Christians remember and internalize Jesus Christ’s gifts of redemption and salvation from the Last Supper in Matthew 26, symbolized by the eating of unleavened bread as His body and the drinking of wine, as His blood.  His first miracle was turning water into wine at a wedding at Cana in Galilee in John 2.  In the grape, there is salvation.

Pruning of the grape vines was a major teaching of Jesus Christ, symbolizing the presence of God in the vineyard and the importance of caring and active maintenance of a physical and spiritual life: God the father as Creator, Christ as the vine, and the church as a kind of garden or fertile garden of God, in John 15:1-8:

I am the true vine, and my Father is the husbandman.

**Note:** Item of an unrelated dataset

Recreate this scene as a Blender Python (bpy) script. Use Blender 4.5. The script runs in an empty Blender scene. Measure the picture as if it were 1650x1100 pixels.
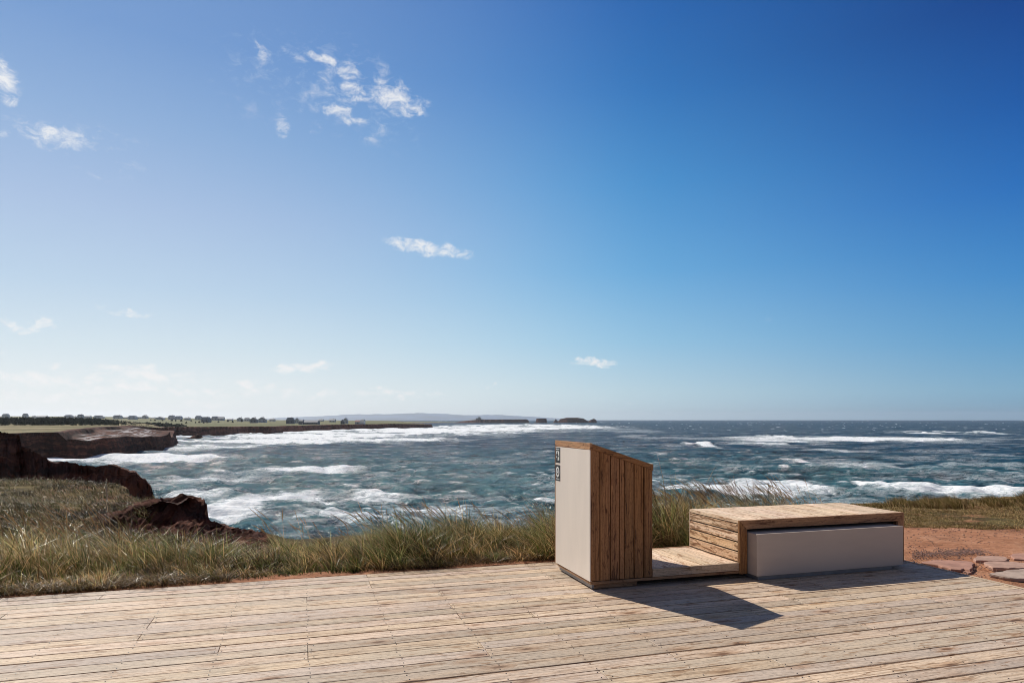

Every branch in me that beareth not fruit he taketh away: and every branch that beareth fruit, he purgeth it, that it may bring forth more fruit.

Now ye are clean through the word which I have spoken unto you.

Abide in me, and I in you. As the branch cannot bear fruit of itself, except it abide in the vine; no more can ye, except ye abide in me.

I am the vine, ye are the branches: He that abideth in me, and I in him, the same bringeth forth much fruit: for without me ye can do nothing.

If a man abide not in me, he is cast forth as a branch, and is withered; and men gather them, and cast them into the fire, and they are burned.

If ye abide in me, and my words abide in you, ye shall ask what ye will, and it shall be done unto you.

Herein is my Father glorified, that ye bear much fruit; so shall ye be my disciples.

(King James Version)

So this New Year, I look back on my pruning experience and feel even closer to God,  cleansed and purged, satisfied by a job well done, just in time.  I cut away the old, non-producing dead vines leaving only the most important bearers of true fruit.  Unfettered and unencumbered by the old, I branch forth anew and so do my holy vines. 

I will lift a glass of sparkling wine (but only one glass) and say a prayer with friends and family to bring in the New Year, thinking of God and thanking Him for the abundant and fruitful blooms of grace and life to come.